* **EXERCISE INSTRUCTIONS**
Start at the line containing "The Blender Python", stop at the line containing "return float(ground_z(np.array([x]), np.array([y]))[0])", and set down every line in that stretch exactly as written, and nothing else.

* **MATERIAL PROVIDED**

------------------------------------

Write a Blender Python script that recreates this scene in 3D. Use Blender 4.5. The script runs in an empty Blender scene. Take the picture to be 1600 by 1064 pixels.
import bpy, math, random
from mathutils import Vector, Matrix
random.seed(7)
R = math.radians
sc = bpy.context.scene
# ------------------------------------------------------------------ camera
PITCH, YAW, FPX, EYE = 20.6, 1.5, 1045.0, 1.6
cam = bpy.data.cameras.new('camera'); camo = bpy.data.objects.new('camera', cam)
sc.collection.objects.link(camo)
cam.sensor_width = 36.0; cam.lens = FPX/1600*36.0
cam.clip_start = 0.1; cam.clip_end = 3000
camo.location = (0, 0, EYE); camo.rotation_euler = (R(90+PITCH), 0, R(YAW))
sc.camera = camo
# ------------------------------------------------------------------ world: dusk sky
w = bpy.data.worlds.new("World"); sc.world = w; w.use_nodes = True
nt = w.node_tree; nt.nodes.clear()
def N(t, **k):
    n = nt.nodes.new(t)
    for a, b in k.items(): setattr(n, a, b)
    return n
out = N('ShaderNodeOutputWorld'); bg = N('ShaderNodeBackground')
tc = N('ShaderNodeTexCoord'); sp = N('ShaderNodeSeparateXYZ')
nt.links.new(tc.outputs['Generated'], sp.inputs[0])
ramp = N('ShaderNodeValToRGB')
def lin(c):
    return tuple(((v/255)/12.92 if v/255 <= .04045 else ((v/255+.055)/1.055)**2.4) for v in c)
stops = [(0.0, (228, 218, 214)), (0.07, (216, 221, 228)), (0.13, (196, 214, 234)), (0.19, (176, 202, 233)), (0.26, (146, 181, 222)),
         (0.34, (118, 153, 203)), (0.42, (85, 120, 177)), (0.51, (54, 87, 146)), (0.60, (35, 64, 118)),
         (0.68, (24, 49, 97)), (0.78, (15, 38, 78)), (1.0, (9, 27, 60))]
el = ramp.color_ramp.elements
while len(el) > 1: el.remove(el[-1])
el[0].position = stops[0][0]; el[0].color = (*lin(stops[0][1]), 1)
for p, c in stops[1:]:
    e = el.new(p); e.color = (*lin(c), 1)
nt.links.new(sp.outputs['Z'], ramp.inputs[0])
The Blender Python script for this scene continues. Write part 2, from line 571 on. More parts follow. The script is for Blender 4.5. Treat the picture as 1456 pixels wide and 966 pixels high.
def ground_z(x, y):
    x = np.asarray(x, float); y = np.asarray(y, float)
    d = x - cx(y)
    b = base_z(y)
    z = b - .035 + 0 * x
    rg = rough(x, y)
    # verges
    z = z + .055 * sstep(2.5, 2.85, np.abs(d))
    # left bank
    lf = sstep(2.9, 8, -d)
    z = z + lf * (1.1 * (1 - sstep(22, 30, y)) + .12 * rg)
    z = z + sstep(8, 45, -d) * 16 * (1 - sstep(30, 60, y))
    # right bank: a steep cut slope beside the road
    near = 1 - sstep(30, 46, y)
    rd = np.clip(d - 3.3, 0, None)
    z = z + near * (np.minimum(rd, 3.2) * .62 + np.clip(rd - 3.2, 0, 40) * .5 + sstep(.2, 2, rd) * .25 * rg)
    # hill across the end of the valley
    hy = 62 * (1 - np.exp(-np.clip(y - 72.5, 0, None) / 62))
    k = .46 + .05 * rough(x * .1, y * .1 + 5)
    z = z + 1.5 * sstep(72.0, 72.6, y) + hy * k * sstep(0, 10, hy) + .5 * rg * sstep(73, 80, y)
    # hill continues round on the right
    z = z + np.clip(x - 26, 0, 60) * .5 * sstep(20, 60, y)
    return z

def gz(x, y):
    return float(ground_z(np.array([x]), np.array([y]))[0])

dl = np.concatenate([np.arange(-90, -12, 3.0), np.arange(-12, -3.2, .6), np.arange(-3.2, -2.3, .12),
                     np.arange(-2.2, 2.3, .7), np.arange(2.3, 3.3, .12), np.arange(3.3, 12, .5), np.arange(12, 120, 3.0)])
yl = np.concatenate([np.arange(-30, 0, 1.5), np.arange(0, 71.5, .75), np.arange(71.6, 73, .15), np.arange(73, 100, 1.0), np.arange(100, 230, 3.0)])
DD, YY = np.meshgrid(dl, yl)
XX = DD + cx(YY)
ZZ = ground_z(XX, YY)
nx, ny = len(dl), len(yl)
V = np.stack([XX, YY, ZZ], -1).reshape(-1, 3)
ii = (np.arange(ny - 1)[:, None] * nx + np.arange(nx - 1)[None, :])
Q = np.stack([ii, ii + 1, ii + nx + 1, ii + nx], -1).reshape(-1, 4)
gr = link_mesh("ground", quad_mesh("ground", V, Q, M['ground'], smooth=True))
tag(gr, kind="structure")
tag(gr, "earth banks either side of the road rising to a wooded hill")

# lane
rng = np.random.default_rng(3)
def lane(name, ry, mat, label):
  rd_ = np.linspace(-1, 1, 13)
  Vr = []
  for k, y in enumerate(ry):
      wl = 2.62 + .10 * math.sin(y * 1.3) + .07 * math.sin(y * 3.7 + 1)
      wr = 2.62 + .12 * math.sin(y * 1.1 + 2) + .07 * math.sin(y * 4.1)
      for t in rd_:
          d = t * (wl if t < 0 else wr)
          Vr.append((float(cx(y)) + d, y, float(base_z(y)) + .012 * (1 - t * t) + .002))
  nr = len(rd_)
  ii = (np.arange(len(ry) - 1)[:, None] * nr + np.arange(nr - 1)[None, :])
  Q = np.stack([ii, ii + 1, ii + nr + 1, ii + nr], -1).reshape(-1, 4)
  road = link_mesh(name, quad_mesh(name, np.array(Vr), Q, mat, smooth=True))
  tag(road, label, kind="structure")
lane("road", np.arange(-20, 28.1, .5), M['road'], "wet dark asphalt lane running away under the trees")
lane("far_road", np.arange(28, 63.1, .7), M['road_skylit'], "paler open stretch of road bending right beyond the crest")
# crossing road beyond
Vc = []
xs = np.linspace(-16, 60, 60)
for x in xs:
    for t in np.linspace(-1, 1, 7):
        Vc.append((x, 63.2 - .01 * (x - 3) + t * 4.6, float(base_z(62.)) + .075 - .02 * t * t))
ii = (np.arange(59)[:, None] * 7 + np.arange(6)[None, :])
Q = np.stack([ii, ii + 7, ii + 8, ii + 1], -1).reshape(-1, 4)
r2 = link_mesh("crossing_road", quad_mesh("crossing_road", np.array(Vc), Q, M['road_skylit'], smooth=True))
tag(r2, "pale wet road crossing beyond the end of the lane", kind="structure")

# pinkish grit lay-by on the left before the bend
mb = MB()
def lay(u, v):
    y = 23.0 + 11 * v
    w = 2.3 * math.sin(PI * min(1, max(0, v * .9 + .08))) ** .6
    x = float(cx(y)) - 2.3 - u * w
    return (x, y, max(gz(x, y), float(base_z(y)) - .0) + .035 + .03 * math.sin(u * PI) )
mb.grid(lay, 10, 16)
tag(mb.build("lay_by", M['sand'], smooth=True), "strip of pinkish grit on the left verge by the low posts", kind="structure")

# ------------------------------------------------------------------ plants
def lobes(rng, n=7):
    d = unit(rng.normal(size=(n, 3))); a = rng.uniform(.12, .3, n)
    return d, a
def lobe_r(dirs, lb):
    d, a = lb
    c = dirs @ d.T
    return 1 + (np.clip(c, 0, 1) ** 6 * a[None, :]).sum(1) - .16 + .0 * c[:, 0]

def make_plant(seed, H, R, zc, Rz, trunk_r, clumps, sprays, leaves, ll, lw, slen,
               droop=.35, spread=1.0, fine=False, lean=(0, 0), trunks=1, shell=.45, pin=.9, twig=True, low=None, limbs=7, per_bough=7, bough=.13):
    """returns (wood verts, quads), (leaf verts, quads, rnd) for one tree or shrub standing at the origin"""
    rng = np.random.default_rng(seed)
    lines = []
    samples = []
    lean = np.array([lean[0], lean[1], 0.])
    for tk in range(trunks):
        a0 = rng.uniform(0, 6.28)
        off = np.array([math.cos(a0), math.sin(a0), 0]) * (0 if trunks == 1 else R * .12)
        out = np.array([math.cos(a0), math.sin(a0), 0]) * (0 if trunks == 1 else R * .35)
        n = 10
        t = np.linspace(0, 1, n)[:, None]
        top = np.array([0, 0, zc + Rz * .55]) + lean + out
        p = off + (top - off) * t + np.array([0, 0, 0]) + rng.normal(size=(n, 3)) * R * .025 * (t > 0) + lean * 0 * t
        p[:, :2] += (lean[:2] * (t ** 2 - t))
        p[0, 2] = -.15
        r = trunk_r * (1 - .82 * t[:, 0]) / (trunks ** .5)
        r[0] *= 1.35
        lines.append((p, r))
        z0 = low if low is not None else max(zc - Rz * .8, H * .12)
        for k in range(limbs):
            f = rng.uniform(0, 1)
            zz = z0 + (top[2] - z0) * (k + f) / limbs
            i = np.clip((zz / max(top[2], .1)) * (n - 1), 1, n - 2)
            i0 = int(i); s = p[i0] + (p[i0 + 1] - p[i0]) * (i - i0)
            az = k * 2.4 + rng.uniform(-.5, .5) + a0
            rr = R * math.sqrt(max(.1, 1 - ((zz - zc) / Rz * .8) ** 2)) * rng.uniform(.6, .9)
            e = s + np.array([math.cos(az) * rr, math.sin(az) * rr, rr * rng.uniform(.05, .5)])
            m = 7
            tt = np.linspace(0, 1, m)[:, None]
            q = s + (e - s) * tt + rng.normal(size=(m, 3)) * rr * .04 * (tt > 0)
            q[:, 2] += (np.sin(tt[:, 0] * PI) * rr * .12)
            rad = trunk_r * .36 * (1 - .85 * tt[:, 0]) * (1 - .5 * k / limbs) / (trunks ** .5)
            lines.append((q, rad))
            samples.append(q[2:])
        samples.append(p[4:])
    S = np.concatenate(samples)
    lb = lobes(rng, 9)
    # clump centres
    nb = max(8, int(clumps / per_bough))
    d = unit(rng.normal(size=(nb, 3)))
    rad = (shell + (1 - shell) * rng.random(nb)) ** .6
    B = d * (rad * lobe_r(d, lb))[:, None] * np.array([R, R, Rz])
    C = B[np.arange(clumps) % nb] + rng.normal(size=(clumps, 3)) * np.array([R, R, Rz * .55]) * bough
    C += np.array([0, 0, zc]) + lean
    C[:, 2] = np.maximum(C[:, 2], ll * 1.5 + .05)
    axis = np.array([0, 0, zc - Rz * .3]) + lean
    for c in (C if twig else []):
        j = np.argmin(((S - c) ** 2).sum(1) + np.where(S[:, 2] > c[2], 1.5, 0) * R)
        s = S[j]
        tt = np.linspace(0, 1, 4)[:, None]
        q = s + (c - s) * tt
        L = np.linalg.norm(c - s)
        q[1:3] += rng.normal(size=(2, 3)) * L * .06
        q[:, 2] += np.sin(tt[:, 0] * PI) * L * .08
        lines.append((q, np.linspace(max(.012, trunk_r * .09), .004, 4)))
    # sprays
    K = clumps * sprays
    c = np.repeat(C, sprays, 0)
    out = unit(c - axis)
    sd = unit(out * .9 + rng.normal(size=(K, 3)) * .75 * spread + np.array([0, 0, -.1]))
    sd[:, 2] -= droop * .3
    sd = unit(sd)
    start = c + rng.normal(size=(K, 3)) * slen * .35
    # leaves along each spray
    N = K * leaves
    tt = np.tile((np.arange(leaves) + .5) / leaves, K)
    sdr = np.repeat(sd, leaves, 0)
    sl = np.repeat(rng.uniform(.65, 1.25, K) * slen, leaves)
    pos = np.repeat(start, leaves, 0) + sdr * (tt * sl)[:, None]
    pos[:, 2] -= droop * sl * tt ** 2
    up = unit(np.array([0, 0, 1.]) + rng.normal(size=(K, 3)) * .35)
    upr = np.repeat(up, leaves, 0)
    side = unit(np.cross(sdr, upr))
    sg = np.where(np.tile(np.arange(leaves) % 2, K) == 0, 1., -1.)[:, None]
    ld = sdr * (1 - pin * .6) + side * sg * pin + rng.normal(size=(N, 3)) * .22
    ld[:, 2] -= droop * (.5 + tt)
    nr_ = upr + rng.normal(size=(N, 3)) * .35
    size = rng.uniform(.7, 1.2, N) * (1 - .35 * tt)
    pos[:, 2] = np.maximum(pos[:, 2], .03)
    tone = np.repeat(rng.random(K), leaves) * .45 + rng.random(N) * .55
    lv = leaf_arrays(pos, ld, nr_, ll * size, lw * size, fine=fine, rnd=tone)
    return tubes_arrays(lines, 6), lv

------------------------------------

* **RESPONSE TO THE TASK**
The Blender Python script for this scene continues. Write part 2, from line 571 on. More parts follow. The script is for Blender 4.5. Treat the picture as 1456 pixels wide and 966 pixels high.
def ground_z(x, y):
    x = np.asarray(x, float); y = np.asarray(y, float)
    d = x - cx(y)
    b = base_z(y)
    z = b - .035 + 0 * x
    rg = rough(x, y)
    # verges
    z = z + .055 * sstep(2.5, 2.85, np.abs(d))
    # left bank
    lf = sstep(2.9, 8, -d)
    z = z + lf * (1.1 * (1 - sstep(22, 30, y)) + .12 * rg)
    z = z + sstep(8, 45, -d) * 16 * (1 - sstep(30, 60, y))
    # right bank: a steep cut slope beside the road
    near = 1 - sstep(30, 46, y)
    rd = np.clip(d - 3.3, 0, None)
    z = z + near * (np.minimum(rd, 3.2) * .62 + np.clip(rd - 3.2, 0, 40) * .5 + sstep(.2, 2, rd) * .25 * rg)
    # hill across the end of the valley
    hy = 62 * (1 - np.exp(-np.clip(y - 72.5, 0, None) / 62))
    k = .46 + .05 * rough(x * .1, y * .1 + 5)
    z = z + 1.5 * sstep(72.0, 72.6, y) + hy * k * sstep(0, 10, hy) + .5 * rg * sstep(73, 80, y)
    # hill continues round on the right
    z = z + np.clip(x - 26, 0, 60) * .5 * sstep(20, 60, y)
    return z

def gz(x, y):
    return float(ground_z(np.array([x]), np.array([y]))[0])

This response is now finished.